Vous me mandez, monsieur, que je dois vous tenir compte de votre silence ; c’est pourtant le plus grand dépit que vous puissiez me faire. Vous savez combien vos lettres me font de plaisir, et à quel point votre commerce m’est précieux, N’attendez donc pas, pour me donner de vos nouvelles, que vous receviez des vers de Marseille. J’ai lu ceux de M. Sinetti, Je savais bien qu’il était tout aimable ; mais je ne savais pas qu’il fût poëte. Il y a, en vérité, de très-belles choses dans ce petit poème. J’y ai trouvé ce que j’aime, beaucoup d’images ; ut pictura poesis[1]. Il ne m’appartient pas de donner des coups de pinceau à son tableau. Il y a peut-être plusieurs endroits qui mériteraient d’être retouchés ; mais c’est toujours à la main du maître à corriger son ouvrage. Je pourrais prendre des libertés qu’il n’approuverait pas. Il faut parler à un auteur, et examiner avec lui les fautes dont on veut le faire convenir ; il faut connaître sa docilité et ses ressources. Je vois, par la facilité qui règne dans ses vers, qu’il les corrigerait sans peine ; mais, pour cela, il faut se voir et se parler. Je lui soumettrais mes critiques, comme il a bien voulu me confier son poëme ; mais, quelque chose que je lui proposasse sur son ouvrage, il verrait en moi plus d’estime que de critique. Dans l’impossibilité où nous sommes de nous rencontrer, je ne peux à présent que l’assurer du cas que je fais de son génie.

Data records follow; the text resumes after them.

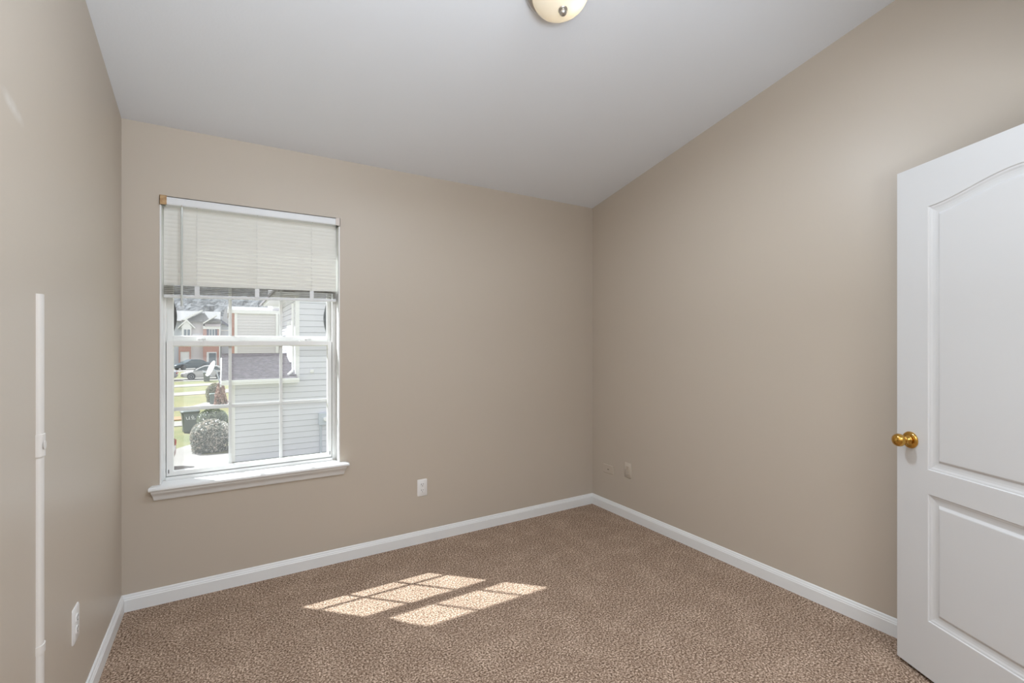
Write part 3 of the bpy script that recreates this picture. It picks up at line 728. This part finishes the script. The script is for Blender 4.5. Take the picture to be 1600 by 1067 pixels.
shrub('clipped_hedge', 'rounded silvery clipped hedge at the edge of the concrete driveway', -.49, 21.05, .60, .66, 1.13, M['leaf_a'], 7000, .08, 1, .8)
shrub('clipped_hedge', 'dark green clipped hedge behind the rounded silvery hedge', -.47, 23.55, .55, .6, 1.28, M['leaf_b'], 6500, .07, 2, .5)
shrub('round_shrub', 'olive green round shrub behind the small grey green bin', -.62, 37.6, .5, .5, 1.25, M['leaf_c'], 2600, .10, 3, .2)
shrub('russet_shrub', 'reddish brown leafy shrub beside the small grey green bin', -.27, 35.2, .37, .36, 1.5, M['leaf_d'], 2400, .13, 5, 0, cone=True)

# ---- wheeled bins
def bin_(name, label, x, y, rz, w, d, h, m, mark=None):
    root = empty(name, (x, y, GZ), rz, label=label, cat='wheeled bin')
    b = MB(); rings = []
    for z, k in ((.06, .78), (.25, .82), (h * .86, .97), (h * .86, 1.04), (h * .93, 1.05)):
        a, c = w / 2 * k, d / 2 * k; e = .05
        rings.append([(-a + e, -c, z), (a - e, -c, z), (a, -c + e, z), (a, c - e, z), (a - e, c, z), (-a + e, c, z), (-a, c - e, z), (-a, -c + e, z)])
    b.loft(rings).build('body', m, root)
    l = MB(); rings = []
    for z, k in ((h * .93, 1.08), (h * .955, 1.09), (h * .985, .95), (h, .6)):
        a, c = w / 2 * k, d / 2 * k; e = .06
        rings.append([(-a + e, -c, z), (a - e, -c, z), (a, -c + e, z), (a, c - e, z), (a - e, c, z), (-a + e, c, z), (-a, c - e, z), (-a, -c + e, z)])
    l.loft(rings).build('lid', m, root)
    MB().tube([(-w * .38, d * .52, h * .90), (-w * .38, d * .64, h * .93), (w * .38, d * .64, h * .93), (w * .38, d * .52, h * .90)], .016, 8).build('handle', m, root)
    for s_ in (-1, 1): MB().lathe([(.05, -.03), (.13, -.03), (.14, -.01), (.14, .01), (.13, .03), (.05, .03)], (s_ * w * .34, d * .44, .14), (1, 0, 0), n=20).build('wheel', M['tyre'], root, smooth=40)
    if mark == 'scrawl':
        yy = -d / 2 * .975
        f = lambda L: [(-.17 + a * .34, yy + .00, h * .60 + c * .17) for a, c in L]
        t = MB(); t.tube(f([(0, .8), (.05, .2), (.18, .05), (.30, .3), (.33, .9), (.34, .2), (.42, .05)]), .014, 6)
        t.tube(f([(.55, .55), (.68, 1.0), (.82, .75), (.70, .35), (.58, .05), (.75, .12), (1.0, .1)]), .014, 6)
        t.tube(f([(.55, .45), (.9, .5)]), .012, 6)
        t.build('painted_mark', M['white'], root, label if False else None) if False else t.build('painted_mark', M['white'], root)
    if mark == 'label':
        MB().box(-.13, .15, -d / 2 * .985 - .01, -d / 2 * .94, h * .62, h * .84).build('sticker', M['white'], root)['label'] = 'white sticker'
    return root
bin_('wheeled_bin', 'large dark green bin with a white scrawl beside the clipped hedges', -1.375, 25.75, R(8), .66, .74, 1.0, M['bin'], 'scrawl')
bin_('wheeled_bin', 'small grey green bin in front of the round olive shrub', -.72, 36.35, R(0), .36, .40, .72, M['bin2'])
bin_('wheeled_bin', 'distant green bin with a white sticker on the grass by the pale sedan', -1.64, 57.2, R(0), .60, .64, .99, M['bin'], 'label')

# ---- cars (local x points to the front)
def car(name, label, paint, loc, rz, kind='sedan', L=4.7, W=1.8):
    root = empty(name, loc, rz, label=label, cat='car'); hx = L / 2; hw = W / 2; van = kind == 'van'
    up = .32 if van else 0
    st = [(-hx, .80, .40, .62, .86), (-hx + .12, .91, .30, .60, .97), (-hx + .7, .98, .20, .60, 1.01), (-.9, 1, .19, .60, .97), (.3, 1, .19, .60, .95), (.95, .995, .19, .60, .94),
          (hx - .85, .97, .20, .60, .88), (hx - .28, .90, .26, .56, .76), (hx, .72, .36, .50, .62)]
    rings = []
    for x, w, z0, zm, z1 in st:
        w *= hw; z1 += up * .5; zm += up * .3; rings.append([(x, -w * .9, z0), (x, -w, zm * .8), (x, -w, zm), (x, -w * .965, z1 - .06), (x, -w * .86, z1), (x, 0, z1 + .035), (x, w * .86, z1), (x, w * .965, z1 - .06), (x, w, zm), (x, w, zm * .8), (x, w * .9, z0)])
    MB().loft(rings).build('body', paint, root, smooth=35)
    zb = .94 + up * .5; zr = 1.45 + up
    cab = [(-1.85, zb), (-1.45 if not van else -1.8, zb + (zr - zb) * .62), (-.95 if not van else -1.6, zr - .04), (-.35, zr), (.15, zr - .02), (.52, zb + (zr - zb) * .66), (1.18, zb)]
    def hwz(z): return hw * (.91 - .22 * (z - zb) / (zr - zb))
    rings = [[(x, -hwz(z), z), (x, -hwz(z) * .5, z + .02 * (z > zb + .1)), (x, hwz(z) * .5, z + .02 * (z > zb + .1)), (x, hwz(z), z)] for x, z in cab]
    mb = MB(); mb.loft(rings, cap=False, closed=False)
    for s_ in (0, 3): mb.add([r[s_] for r in rings], [tuple(range(len(rings)))])
    cb = mb.build('cabin', paint, root, smooth=25)
    def pane(poly, name):
        for s_ in (-1, 1):
            vs = [(x, s_ * (hwz(z) + .006), z) for x, z in poly]; MB().add(vs, [tuple(range(len(vs)))]).build(name, M['cglass'], cb)
    f = lambda t: zb + (zr - zb) * t
    pane([(-1.40, f(.10)), (-.48, f(.06)), (-.48, f(.88)), (-.95 if not van else -1.4, f(.84))], 'side_window')
    pane([(-.38, f(.06)), (.92, f(.06)), (.46, f(.60)), (.12, f(.88)), (-.38, f(.90))], 'side_window')
    for (xa, za), (xb, zb2), off in (((.50, f(.64)), (1.12, f(.06)), .012), ((.18, f(.93)), (.50, f(.66)), .012)):
        MB().add([(xa + off, -hwz(za) * .88, za + off), (xa + off, hwz(za) * .88, za + off), (xb + off, hwz(zb2) * .88, zb2 + off), (xb + off, -hwz(zb2) * .88, zb2 + off)], [(0, 1, 2, 3)]).build('windscreen', M['cglass'], cb)
    xa = -1.45 if not van else -1.8
    MB().add([(-1.82, -hwz(zb) * .85, f(.06) + .01), (-1.82, hwz(zb) * .85, f(.06) + .01), (xa - .01, hwz(f(.6)) * .85, f(.6) + .02), (xa - .01, -hwz(f(.6)) * .85, f(.6) + .02)], [(0, 1, 2, 3)]).build('rear_window', M['cglass'], cb)
    for x in (-hx + 1.02, hx - .93):
        for s_ in (-1, 1):
            MB().lathe([(.0, 0), (.385, 0), (.385, .01), (.0, .01)], (x, s_ * (hw + .001), .37), (0, s_, 0), n=28).build('wheel_arch', M['tyre'], root)
            wl = MB().lathe([(.20, -.20), (.315, -.20), (.335, -.16), (.335, -.02), (.315, .015), (.20, .018)], (x, s_ * (hw), .335), (0, s_, 0), n=32).build('wheel', M['tyre'], root, smooth=40)
            rm = MB().lathe([(.0, .010), (.05, .022), (.06, .014), (.18, .006), (.205, .024), (.215, .018)], (x, s_ * hw, .335), (0, s_, 0), n=32, cap=False).build('rim', M['rim'], wl, smooth=30)
    for s_ in (-1, 1):
        MB().bevbox(hx - .22, hx - .02, s_ * hw * .62 - .14, s_ * hw * .62 + .14, .60 + up * .4, .72 + up * .4, .03).build('headlight', M['lamp'], root)
        MB().bevbox(-hx - .015, -hx + .12, s_ * hw * .66 - .16, s_ * hw * .66 + .16, .68 + up * .4, .86 + up * .4, .03).build('tail_light', M['tail'], root)
        MB().bevbox(.78, .92, s_ * (hw + .07) - .08, s_ * (hw + .07) + .08, zb + .03, zb + .17, .03).build('mirror', paint, cb)
    MB().box(-hx - .02, -hx + .05, -.26, .26, .62, .74).build('number_plate', M['white'], root)
    return root
GC = GZ + .03
car('sedan_car', 'pale champagne sedan parked beyond the distant green bin', M['pwhite'], (-1.78, 61.0, GC), R(180), L=4.5)
car('sedan_car', 'dark blue grey sedan parked in front of the far houses', M['pdark'], (-4.35, 83.2, GC + .0), R(180 + 30))
car('van_car', 'white people carrier partly hidden behind the mauve shingled roof', M['pvan'], (.55, 66.5, GZ), R(180), 'van', L=4.6)
car('parked_car', 'grey car cut off by the left window frame beside the pale sedan', M['pgrey'], (-6.60, 60.6, GC), R(180), L=4.6)
car('parked_car', 'dark red car rear cut off by the left window frame on near driveway', M['pred'], (-3.69, 18.22, GC), R(180), L=4.6)
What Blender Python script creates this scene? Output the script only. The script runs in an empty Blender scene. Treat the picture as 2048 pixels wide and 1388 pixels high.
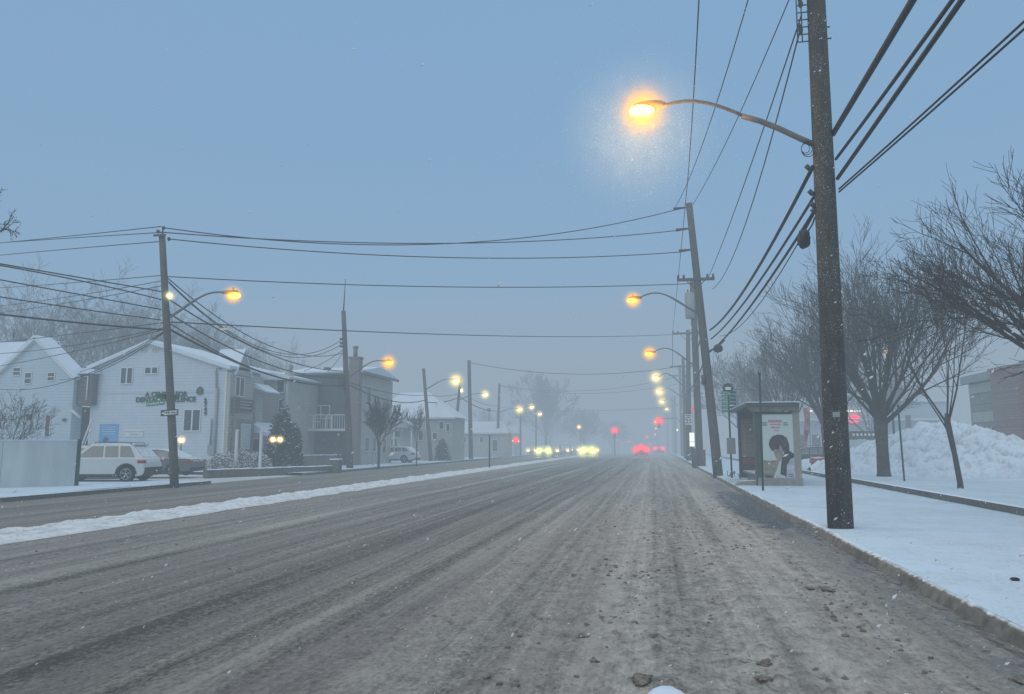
import bpy, math, random
from mathutils import Vector, Matrix, noise
random.seed(7)
C = bpy.context.scene.collection
PI = math.pi
# ------------------------------------------------------------------ camera maths
F = 1500.0; CAMZ = 1.7
TH = math.atan(196/F); PS = math.atan(286/F*math.cos(TH))
sS, cS, sT, cT = math.sin(PS), math.cos(PS), math.sin(TH), math.cos(TH)
def ray(px, py):
    a = (px-1024)/F; b = -(py-694)/F
    return (cS*a + sS*sT*b - sS*cT, sS*a - cS*sT*b + cS*cT, cT*b + sT)
def P(px, py, Y):
    v = ray(px, py); t = Y/v[1]; return Vector((v[0]*t, Y, CAMZ+v[2]*t))
def G(px, py, z=0.15):
    v = ray(px, py); t = (z-CAMZ)/v[2]; return Vector((v[0]*t, v[1]*t, z))
def proj(p):
    X, Y, Z = p[0], p[1], p[2]-CAMZ
    r = cS*X+sS*Y; u = sS*sT*X-cS*sT*Y+cT*Z; w = -sS*cT*X+cS*cT*Y+sT*Z
    return (1024+F*r/w, 694-F*u/w) if w > .05 else None
def mpp(Y): return Y/F      # metres per photo pixel at that distance

# ------------------------------------------------------------------ materials
def nodes(name):
    m = bpy.data.materials.new(name); m.use_nodes = True
    nt = m.node_tree; nt.nodes.clear(); return m, nt
class NB:
    def __init__(s, nt): s.nt = nt
    def n(s, t, **k):
        o = s.nt.nodes.new(t)
        for a, b in k.items(): setattr(o, a, b)
        return o
    def l(s, a, b): s.nt.links.new(a, b)
    def math(s, op, a, b=None, c=None, clamp=False):
        o = s.n('ShaderNodeMath', operation=op, use_clamp=clamp)
        for i, v in enumerate((a, b, c)):
            if v is None: continue
            if isinstance(v, (int, float)): o.inputs[i].default_value = v
            else: s.l(v, o.inputs[i])
        return o.outputs[0]
    def mix(s, f, a, b):
        o = s.n('ShaderNodeMix', data_type='RGBA')
        for i, v in ((0, f), (6, a), (7, b)):
            if isinstance(v, (int, float)): o.inputs[i].default_value = v
            elif isinstance(v, tuple): o.inputs[i].default_value = (*v, 1)
            else: s.l(v, o.inputs[i])
        return o.outputs[2]
    def noise(s, vec, scale, detail=4, rough=.55, dist=0):
        o = s.n('ShaderNodeTexNoise'); o.inputs['Scale'].default_value = scale
        o.inputs['Detail'].default_value = detail; o.inputs['Roughness'].default_value = rough
        o.inputs['Distortion'].default_value = dist
        if vec is not None: s.l(vec, o.inputs['Vector'])
        return o.outputs[0]
    def mapr(s, v, a, b, c=0, d=1):
        o = s.n('ShaderNodeMapRange', clamp=True); s.l(v, o.inputs[0])
        for i, x in enumerate((a, b, c, d)): o.inputs[i+1].default_value = x
        return o.outputs[0]
    def scale(s, vec, sc):
        o = s.n('ShaderNodeMapping'); o.inputs['Scale'].default_value = sc; s.l(vec, o.inputs[0]); return o.outputs[0]
    def finish(s, col, rough=.8, height=None, bstr=.3, bdist=.02, metallic=0, spec=.3):
        b = s.n('ShaderNodeBsdfPrincipled'); o = s.n('ShaderNodeOutputMaterial')
        if isinstance(col, tuple): b.inputs['Base Color'].default_value = (*col, 1)
        else: s.l(col, b.inputs['Base Color'])
        if isinstance(rough, (int, float)): b.inputs['Roughness'].default_value = rough
        else: s.l(rough, b.inputs['Roughness'])
        b.inputs['Metallic'].default_value = metallic
        b.inputs['Specular IOR Level'].default_value = spec
        if height is not None:
            bp = s.n('ShaderNodeBump'); bp.inputs['Strength'].default_value = bstr; bp.inputs['Distance'].default_value = bdist
            s.l(height, bp.inputs['Height']); s.l(bp.outputs[0], b.inputs['Normal'])
        s.l(b.outputs[0], o.inputs[0]); return b
SNOW = (.80, .84, .88)
def mat(name, col, rough=.75, var=.25, scale=6, snow=0.0, bump=.2, metallic=0, lap=0, bricks=None, stretch=None, fleck=0, spec=.3):
    """generic weathered surface; snow = how readily snow lies on its upward faces; lap = siding course height"""
    m, nt = nodes(name); s = NB(nt)
    tc = s.n('ShaderNodeTexCoord'); ob = tc.outputs['Object']
    v = s.scale(ob, stretch) if stretch else ob
    n1 = s.noise(v, scale, 6); n2 = s.noise(ob, scale*.13, 3)
    f = s.math('ADD', s.math('MULTIPLY', n1, .6), s.math('MULTIPLY', n2, .4))
    f = s.mapr(f, .3, .7)
    c = s.mix(f, tuple(x*(1-var) for x in col), tuple(min(1, x*(1+var)) for x in col))
    h = n1
    if bricks:
        br = s.n('ShaderNodeTexBrick'); mp = s.n('ShaderNodeMapping'); mp.inputs['Rotation'].default_value = (PI/2, 0, 0)
        s.l(ob, mp.inputs[0]); s.l(mp.outputs[0], br.inputs[0])
        br.inputs['Scale'].default_value = bricks
        br.inputs['Color1'].default_value = (*[x*.8 for x in col], 1); br.inputs['Color2'].default_value = (*[min(1, x*1.2) for x in col], 1)
        br.inputs['Mortar'].default_value = (*[x*.55+.06 for x in col], 1); br.inputs['Mortar Size'].default_value = .025
        c = s.mix(.75, c, br.outputs[0])
    if lap:
        sp = s.n('ShaderNodeSeparateXYZ'); s.l(ob, sp.inputs[0])
        fr = s.math('FRACT', s.math('DIVIDE', sp.outputs[2], lap))
        ln = s.mapr(fr, 0, .13, .62, 1)
        vm = s.n('ShaderNodeVectorMath', operation='SCALE'); s.l(c, vm.inputs[0]); s.l(ln, vm.inputs[3]); c = vm.outputs[0]
        h = s.math('ADD', s.math('MULTIPLY', n1, .3), s.math('SUBTRACT', 1, fr))
    if fleck:
        w = s.noise(s.scale(ob, (1, 1, 1.9)), 34, 3, .65)
        w2 = s.noise(ob, 3.2, 2)
        k = s.math('MULTIPLY', s.mapr(w, .60, .68), s.mapr(w2, .35, .6))
        c = s.mix(s.math('MULTIPLY', k, fleck), c, SNOW)
    if snow:
        g = s.n('ShaderNodeNewGeometry'); sp = s.n('ShaderNodeSeparateXYZ'); s.l(g.outputs['Normal'], sp.inputs[0])
        nz = s.math('ADD', sp.outputs[2], s.math('MULTIPLY', s.math('SUBTRACT', s.noise(ob, 9, 4), .5), .5))
        k = s.mapr(nz, .85-snow*.8, 1.05-snow*.8)
        c = s.mix(k, c, SNOW)
    s.finish(c, rough, h, bump, .02, metallic, spec)
    return m
def emit(name, col, st):
    m, nt = nodes(name); s = NB(nt)
    e = s.n('ShaderNodeEmission'); e.inputs[0].default_value = (*col, 1); e.inputs[1].default_value = st
    o = s.n('ShaderNodeOutputMaterial'); s.l(e.outputs[0], o.inputs[0]); return m
def glow_mat(name, col, st, power=3.0, grain=0.0, absorb=.6):
    """painted halo round a lamp: a self-glowing volume, emission fading away from the bulb (object space radius 1)"""
    m, nt = nodes(name); s = NB(nt)
    tc = s.n('ShaderNodeTexCoord')
    ln = s.n('ShaderNodeVectorMath', operation='LENGTH'); s.l(tc.outputs['Object'], ln.inputs[0])
    k = s.math('POWER', s.math('SUBTRACT', 1, ln.outputs['Value'], clamp=True), power)
    if grain:
        nn = s.noise(tc.outputs['Object'], 7, 3, .7)
        k = s.math('MULTIPLY', k, s.mapr(nn, .35, .7, 1-grain, 1+grain))
    e = s.n('ShaderNodeEmission'); e.inputs[0].default_value = (*col, 1); kk_ = s.math('MULTIPLY', k, st); s.l(kk_, e.inputs[1])
    va = s.n('ShaderNodeVolumeAbsorption'); mx_ = max(col); va.inputs[0].default_value = (*[c/mx_ for c in col], 1); s.l(s.math('MULTIPLY', kk_, absorb), va.inputs[1])
    aa = s.n('ShaderNodeAddShader'); s.l(e.outputs[0], aa.inputs[0]); s.l(va.outputs[0], aa.inputs[1])
    o = s.n('ShaderNodeOutputMaterial'); s.l(aa.outputs[0], o.inputs['Volume']); return m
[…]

J’ai vu le Portrait qu’on a fait de moi. Il n’est pas, je crois, ressemblant. J’ai beaucoup plus de défauts qu’on ne m’en reproche dans cet ouvrage, et je n’ai pas les talents qu’on m’y attribue ; mais je suis bien certain que je ne mérite point les reproches d’insensibilité et d’avarice[2] que l’on me fait. Mon amitié pour vous me justifie de l’un, et mon bien prodigué à mes amis me met à couvert de l’autre. Quiconque est tant soit peu homme public est sûr d’être calomnié : c’est un privilège dont je jouis depuis longtemps. On m’a dit que quelque bonne âme avait fait un portrait un peu moins méchant, mais qu’on s’est bien donné de garde de le laisser imprimer. On a raison ; les critiques empêchent les gens de broncher, et on se gâte par les louanges. Aimez-moi toujours ; écrivez-moi souvent ; et soyez sûr que votre amitié me console bien de ces misères. Si jamais je vous suis bon à quelque chose, vous pouvez compter sur moi.

  1. Hor., de Arte poet., 361.
  2. Voyez la note de la lettre 489.